You can call Jim Staricha at night and he’ll answer the phone. But if you’ve plunged your truck or car through a crack or pressure ridge in the Lake Mille Lacs ice, he’ll wait until morning to recover your vehicle.
“We stopped going out at night a couple years ago,” Staricha said. “Too dangerous. It’s not worth it.”
Staricha owns a specialized business: In winter, he recovers pickups, cars, four-wheelers, side-by-side ATVs — you name it — from Mille Lacs, which remains one of the state’s most popular cold-weather angling destinations, despite its tight walleye harvest restrictions.
He is, some say, the best at what he does. But don’t expect him and his crew to angle onto Mille Lacs in a blizzard, either, to recover your prized pickup or other vehicle.
He’ll wait until the weather clears. Submitted photos A sport utility vehicle wound up partially submerged after breaking through the Mille Lacs ice.
“It was probably 15 years ago, when we had real winters, that one of my employees and I headed onto the lake to help someone, when the weather turned bad,” Staricha said. “We were in a Toyota pickup and we got stranded on the ice for two days. We played cards to pass the time. I think the other fellow worked the shift for free, because I took all his money.”
Staricha, 58, learned his unique craft by trial and error. A longtime racer of demolition cars (“when I was young I’d race anything”), he owns a salvage business (“you know, a junk yard”) in addition to a house-moving business and a towing outfit, Northland Towing, headquartered in Isle, Minn., hard by the Mille Lacs shoreline.
Years ago, Staricha said, a “couple of old guys used hand winches and come-alongs” to recover vehicles from Mille Lacs.
Figuring there had to be a better way, he built specialty trucks for yanking waterlogged vehicles from the lake bottom. Weight was his primary concern: Anything that wasn’t necessary for the job was discarded.
“We use older trucks, not newer ones,” he said. “Older ones are a lot lighter. We pulled off everything we didn’t need, including the pickup beds and interiors, and built custom winches on them.”
Today, Northland Towing has four such vehicles, each a 1981 model. Already this winter he’s used them to pull 15 trucks and other vehicles from Mille Lacs.
Last week, he and his crew winched a Ford pickup out of Cove Bay on Mille Lacs.

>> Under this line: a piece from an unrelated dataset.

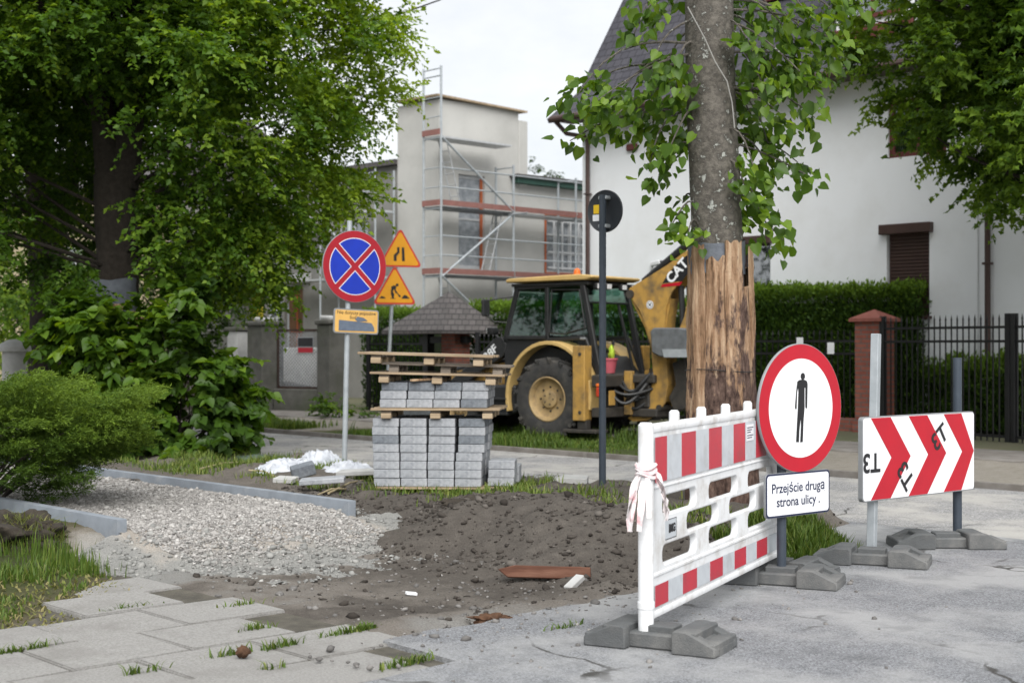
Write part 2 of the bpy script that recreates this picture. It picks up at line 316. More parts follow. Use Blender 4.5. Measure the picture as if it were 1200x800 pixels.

“The ice was honey-combed so it was kind of tricky,” Staricha said. “That was the second time I pulled that particular truck out. The first time was seven years ago. The dad was at the wheel then. This time it was the son.”
Nothing safe, or free
The Department of Natural Resources often says “ice is never completely safe.”
It’s true, Staricha said
“Ice is not concrete,” he said. “There’s lot of stuff that can go wrong. A school of carp in a certain area can reduce ice thickness to 3 inches. Out on the mud flats of Mille Lacs, ice can sometimes run thin. One year we had open water out there the size of a football field. A snowmobiler didn’t see it and went in.”
People who have collision and comprehensive insurance generally are covered if their vehicle goes through the ice. Staricha’s charges, he said, are a bargain compared to what comparable services cost in the Twin Cities.
“If a guy is out here on Mille Lacs and his front wheels are in a crack, I’ll typically charge about $400,” he said. “If the truck is halfway down, it’ll be $1,000 to $1,200. If it’s completely submerged, you’re looking at $5,500 to $6,000.
“It takes me about five hours to pull a truck off the bottom.”
In many instances, recovered vehicles are total losses, in part because the electronics and interiors are trash. This is especially true on Mille Lacs, whose muddy bottom can infiltrate nooks and crannies of vehicles that descend into it. Divers are sometimes needed to hook on a tow cable to a vehicle that is sitting on the bottom in deep water.
To recover a vehicle, Staricha employs two 44-foot-long steel beams measuring 1?foot square. One is placed on each side of the spot where the vehicle went through the ice.
The beams displace the weight of an overhead arch that supports a pulley system with which the submerged truck is lugged upward. Sometimes a cable is attached to the vehicle with a “J hook.” Other times a diver connects the cable to the vehicle’s rear shackle. Most time-consuming is cutting a hole in the ice big enough for the truck or car.
“Using the beams we can recover a full-size truck on ice that is only 6 inches thick,” he said.
Staricha has yanked cars, trucks and ATVs from Upper Red Lake and Lake of the Woods, among other waters, in addition to Mille Lacs. In summer, he is busy pulling boats from lake bottoms, using float tubes.
His biggest accomplishment: a road grader.
“I’ve never had the beams break through the ice,” Staricha said. “I’ve never lost any equipment. And I’ve never walked away from a job.”